Error-mitigation aware benchmarking strategy for quantum optimization problems

TL;DR

This paper develops a benchmarking framework that incorporates finite-shot effects and quantum error mitigation to assess potential quantum advantage in noisy quantum optimization, demonstrated on the Fermi-Hubbard model.

Contribution

It introduces a new benchmarking approach that explicitly accounts for finite-shot statistics and QEM overhead, improving the assessment of quantum advantage in near-term devices.

Findings

Framework identifies regimes where PEC is advantageous.

Finite-shot effects do not hinder potential quantum advantage.

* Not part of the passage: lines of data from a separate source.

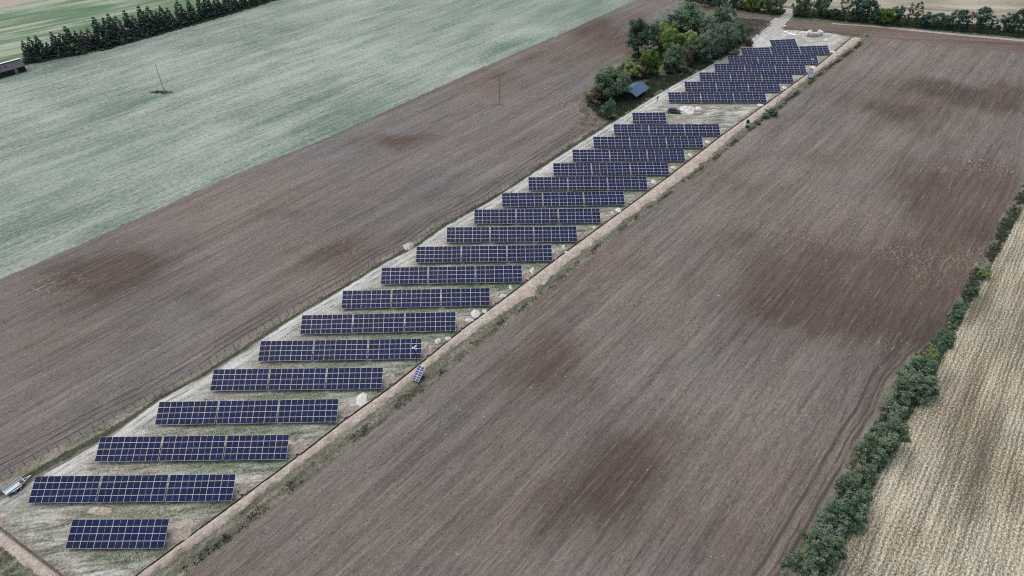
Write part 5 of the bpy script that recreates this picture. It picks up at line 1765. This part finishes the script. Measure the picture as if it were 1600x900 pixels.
p = un(1027, 157.2)
r = empty('person', (p.x, p.y, .02), R(200)); tag(r, 'person in dark clothes standing on the pale track near the blue shed', 'person')
pelvis = (0, 0, .96)
body = [[(pelvis, .13), ((0, .01, 1.15), .13), ((0, .02, 1.36), .15), ((0, .01, 1.47), .09), ((0, 0, 1.54), .055), ((0, -.01, 1.60), .075), ((0, -.02, 1.70), .095), ((0, -.01, 1.77), .06)]]
for s in (-1, 1):
    body.append([((0, .02, 1.36), .15), ((s * .19, .01, 1.42), .062), ((s * .25, .02, 1.14), .045), ((s * .24, -.05, .90), .034), ((s * .235, -.07, .80), .042)])
    body.append([(pelvis, .13), ((s * .10, 0, .88), .09), ((s * .11, -.01, .50), .06), ((s * .12, .02, .11), .042), ((s * .12, .0, .05), .045), ((s * .13, -.16, .04), .035)])
    for k in range(4):
        body.append([((s * .235, -.07, .80), .042), ((s * (.225 + .0), -.10 + .022 * k, .735), .010), ((s * .215, -.10 + .022 * k, .69 + .01 * abs(k - 1.5)), .008)])
    body.append([((s * .235, -.07, .80), .042), ((s * .215, -.115, .775), .011), ((s * .205, -.125, .745), .009)])
body.append([((0, -.02, 1.70), .095), ((0, -.125, 1.675), .014)])
for s in (-1, 1): body.append([((0, -.02, 1.70), .095), ((s * .095, 0, 1.685), .018)])
skinned('body', body, M['skin'], r)
jac = [[((0, 0, .93), .155), ((0, .01, 1.15), .15), ((0, .02, 1.36), .17), ((0, .01, 1.46), .11)]]
for s in (-1, 1):
    jac.append([((0, .02, 1.36), .17), ((s * .19, .01, 1.42), .082), ((s * .25, .02, 1.14), .064), ((s * .24, -.05, .89), .05)])
skinned('jacket', jac, M['cloth_d'], r)
tr = [[((0, 0, .95), .15)]]
for s in (-1, 1):
    tr.append([((0, 0, .95), .15), ((s * .10, 0, .86), .108), ((s * .11, -.01, .50), .078), ((s * .12, .02, .12), .065)])
skinned('trousers', tr, M['cloth_g'], r)
skinned('hair', [[((0, .02, 1.66), .09), ((0, .01, 1.74), .105), ((0, .0, 1.79), .07)]], M['hair'], r)
for s in (-1, 1):
    skinned('shoe', [[((s * .12, .03, .05), .055), ((s * .13, -.08, .045), .05), ((s * .13, -.18, .04), .04)]], M['blackp'], r, 1)

# ------------------------------------------------------------------ light
w = bpy.data.worlds.new('World'); scene.world = w; w.use_nodes = True
nt = w.node_tree
bg = nt.nodes['Background']
sky = nt.nodes.new('ShaderNodeTexSky'); sky.sky_type = 'NISHITA'; sky.sun_disc = False
EL, AZ = R(66), R(300)
sky.sun_elevation = EL; sky.sun_rotation = AZ
sky.air_density = 1.0; sky.dust_density = 6.0; sky.ozone_density = 1.0
nt.links.new(sky.outputs[0], bg.inputs[0]); bg.inputs[1].default_value = .10
sd = bpy.data.lights.new('sun', 'SUN'); sd.energy = 1.5; sd.angle = R(110); sd.color = (1.0, .945, .87)
so = bpy.data.objects.new('sun', sd); COL.objects.link(so)
dirv = Vector((math.sin(AZ) * math.cos(EL), math.cos(AZ) * math.cos(EL), math.sin(EL)))
so.rotation_euler = dirv.to_track_quat('Z', 'Y').to_euler()
so.location = (0, 0, 200)
scene.view_settings.view_transform = 'Standard'
scene.view_settings.look = 'None'
scene.view_settings.gamma = 1.0
scene.view_settings.exposure = 0.44
scene.view_settings.use_curve_mapping = False
scene.cycles.use_denoising = False
scene.cycles.filter_width = 1.1
scene.cycles.max_bounces = 8
scene.cycles.diffuse_bounces = 5
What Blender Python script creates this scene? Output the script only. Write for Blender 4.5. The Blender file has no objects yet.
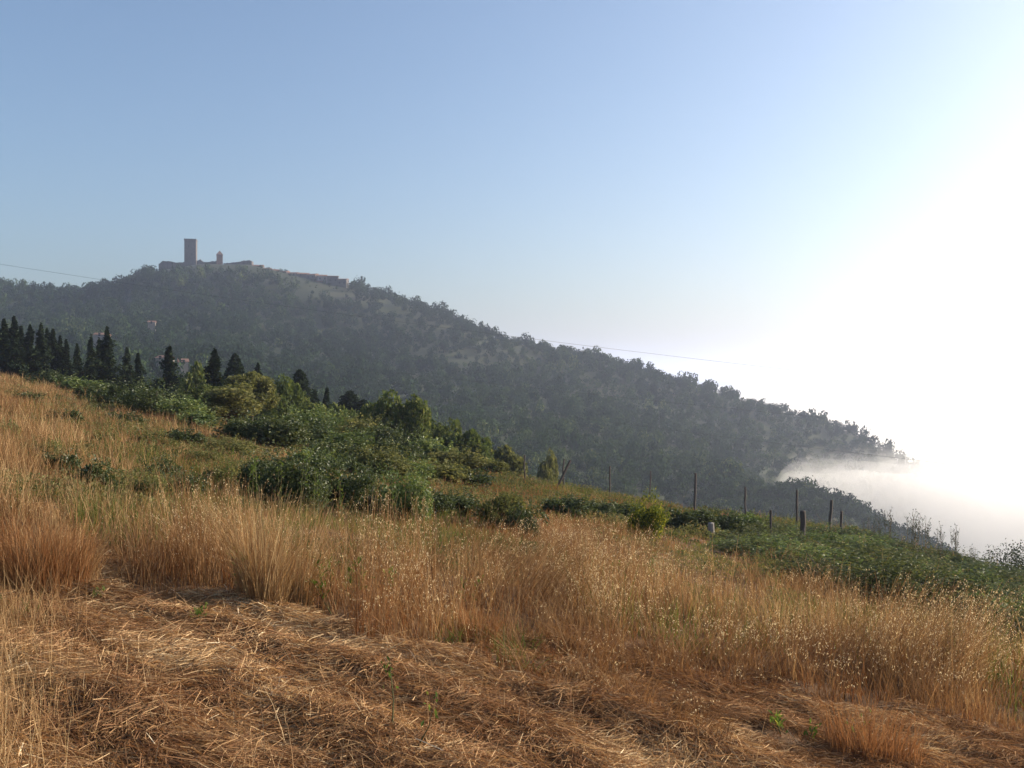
import bpy, math
import numpy as np

R = math.radians
rng = np.random.default_rng(7)
S = bpy.context.scene
COL = S.collection

# ------------------------------------------------------------------ camera
F = 1000.0                       # focal length in pixels of the 1024 wide frame
HY = 380.0                       # image row of the eye level
cam_d = bpy.data.cameras.new('camera')
cam_d.sensor_width = 36.0
cam_d.lens = 36.0 * F / 1024.0
cam_d.clip_start = 0.05
cam_d.clip_end = 40000.0
cam_d.shift_y = -(384.0 - HY) / 1024.0
cam = bpy.data.objects.new('camera', cam_d)
cam.location = (0, 0, 0)
cam.rotation_euler = (R(90), 0, 0)
COL.objects.link(cam)
S.camera = cam

# ------------------------------------------------------------------ light
SUN_AZ, SUN_EL = 70.0, 19.0      # azimuth to the right of the view, elevation
w = bpy.data.worlds.new('World'); S.world = w
w.use_nodes = True
nt = w.node_tree
sky = nt.nodes.new('ShaderNodeTexSky')
sky.sky_type = 'NISHITA'
sky.sun_disc = False
sky.sun_elevation = R(SUN_EL)
sky.sun_rotation = R(SUN_AZ)
sky.altitude = 300
sky.air_density = 1.0
sky.dust_density = 3.5
sky.ozone_density = 2.6
nt.links.new(sky.outputs[0], nt.nodes['Background'].inputs[0])
nt.nodes['Background'].inputs[1].default_value = 0.114

sun_d = bpy.data.lights.new('sun', 'SUN')
sun_d.energy = 5.0
sun_d.angle = R(0.55)
sun_d.color = (1.0, 0.88, 0.72)
sun = bpy.data.objects.new('sun', sun_d)
from mathutils import Vector
sv = Vector((math.sin(R(SUN_AZ)) * math.cos(R(SUN_EL)), math.cos(R(SUN_AZ)) * math.cos(R(SUN_EL)), math.sin(R(SUN_EL))))
sun.rotation_euler = (-sv).to_track_quat('-Z', 'Y').to_euler()
sun.location = (60, 40, 60)
COL.objects.link(sun)

S.view_settings.view_transform = 'Standard'
S.view_settings.look = 'None'
S.view_settings.exposure = 0.84
S.view_settings.gamma = 1.0
S.render.engine = 'CYCLES'
cy = S.cycles
cy.max_bounces = 18
cy.diffuse_bounces = 2
cy.glossy_bounces = 1
cy.transmission_bounces = 2
cy.transparent_max_bounces = 8
cy.volume_bounces = 16
cy.sample_clamp_indirect = 6.0
cy.use_adaptive_sampling = True
cy.adaptive_threshold = 0.02

# ------------------------------------------------------------------ noise
def _hash(ix, iy, seed):
    h = (ix.astype(np.int64) * 374761393 + iy.astype(np.int64) * 668265263 + seed * 974634121) & 0xffffffff
    h = ((h ^ (h >> 13)) * 1274126177) & 0xffffffff
    h = h ^ (h >> 16)
    return (h & 0xffff) / 65535.0

def vnoise(x, y, seed=0):
    ix, iy = np.floor(x), np.floor(y)
    fx, fy = x - ix, y - iy
    fx = fx * fx * (3 - 2 * fx); fy = fy * fy * (3 - 2 * fy)
    a = _hash(ix, iy, seed); b = _hash(ix + 1, iy, seed)
    c = _hash(ix, iy + 1, seed); d = _hash(ix + 1, iy + 1, seed)
    return (a * (1 - fx) + b * fx) * (1 - fy) + (c * (1 - fx) + d * fx) * fy

def fbm(x, y, seed=0, oct=4):
    s, a, t = 0.0, 0.5, 0.0
    for k in range(oct):
        s = s + a * vnoise(x * 2 ** k, y * 2 ** k, seed + k * 17); t += a; a *= 0.5
    return s / t                                    # 0..1

def sstep(a, b, x):
    t = np.clip((x - a) / (b - a), 0, 1)
    return t * t * (3 - 2 * t)

# ------------------------------------------------------------------ terrain
#        px    edge   d1   z1    d2   z2    ds   zs    dd   zd    dc   zc   back
T = np.array([
    [-600,  90, 130,  5.0, 200,  4.0, 400, 20.0, 600, 45.0, 900, 76.0, 60.0],
    [   0,  80, 110, -5.0, 200, -6.0, 400,  8.0, 600, 32.0, 900, 81.0, 60.0],
    [  70,  76, 108, -6.0, 200, -7.0, 400,  8.0, 600, 32.0, 900, 76.0, 60.0],
    [ 120,  70, 100, -7.0, 195, -8.0, 400,  8.0, 600, 34.0, 880, 79.0, 60.0],
    [ 150,  66,  95, -8.0, 195, -9.0, 400,  7.0, 630, 38.0, 865, 92.0, 70.0],
    [ 200,  58,  85, -9.0, 190,-10.0, 400,  6.0, 640, 40.0, 850, 97.0, 70.0],
    [ 250,  54,  80, -9.0, 190,-13.0, 400,  3.0, 640, 36.0, 835, 95.0, 60.0],
    [ 300,  51,  75, -9.0, 190,-16.0, 400, -2.0, 620, 28.0, 800, 82.0, 40.0],
    [ 350,  48,  73,-10.0, 190,-20.0, 390, -7.0, 600, 19.0, 785, 72.0, 20.0],
    [ 400,  46,  70,-10.0, 190,-24.0, 380,-12.0, 580, 10.0, 770, 59.5,  0.0],
    [ 500,  42,  65,-10.0, 200,-32.0, 360,-20.0, 540, -2.0, 715, 29.0,-40.0],
    [ 600,  40,  60,-10.5, 220,-38.0, 360,-28.0, 520,-14.0, 680, 11.5,-60.0],
    [ 700,  38,  60,-11.0, 225,-44.0, 360,-36.0, 500,-30.0, 640, -6.0,-80.0],
    [ 760,  41,  64,-12.5, 225,-45.0, 335,-39.0, 430,-45.0, 618,-16.0,-90.0],
    [ 800,  43,  66,-13.5, 220,-46.0, 335,-37.5, 430,-60.0, 600,-23.0,-95.0],
    [ 850,  44,  66,-14.5, 220,-52.0, 340,-43.5, 440,-74.0, 585,-31.5,-100.],
    [ 900,  36,  60,-15.0, 210,-58.0, 340,-52.5, 440,-85.0, 560,-47.0,-105.],
    [ 950,  30,  55,-15.0, 200,-62.0, 340,-61.0, 440,-95.0, 550,-63.0,-110.],
    [1024,  24,  50,-14.0, 200,-66.0, 340,-78.0, 440,-105,  540,-92.0,-112.],
    [1300,  18,  50,-18.0, 200,-72.0, 340,-95.0, 440,-112,  540,-114.,-115.],
    [2600,  18,  50,-24.0, 200,-80.0, 340,-105., 440,-115,  540,-118.,-118.],
], float)
TU = (T[:, 0] - 512.0) / F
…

Provides a lightweight numerical tool for practical quantum advantage assessment.

Abstract

Assessing whether a noisy quantum device can potentially exhibit quantum advantage is essential for selecting practical quantum utility tasks that are not efficiently verifiable by classical means. For optimization, a prominent candidate for quantum advantage, entropy benchmarking provides insights based concomitantly on the specifics of the application and its implementation, as well as hardware noise. However, such an approach still does not account for finite-shot effects or for quantum error mitigation (QEM), a key near-term error suppression strategy that reduces estimation bias at the cost of increased sampling overhead. We address this limitation by developing a benchmarking framework that explicitly incorporates finite-shot statistics and the resource overhead induced by QEM. Our framework quantifies quantum advantage through the confidence that an estimated energy lies within an interval defined by the best-known classical upper and lower bounds. Using a proof-of-principle numerical study of the two-dimensional Fermi-Hubbard model at size $8\times8$, we demonstrate that the framework effectively identifies noise and shot-budget regimes in which the probabilistic error cancellation (PEC), a representative QEM method, is operationally advantageous, and potential quantum advantage is not hindered by finite-shot effects. Overall, our approach equips end-users with a framework based on lightweight numerics for assessing potential practical quantum advantage in optimization on near-future quantum hardware, in light of the allocated shot budget.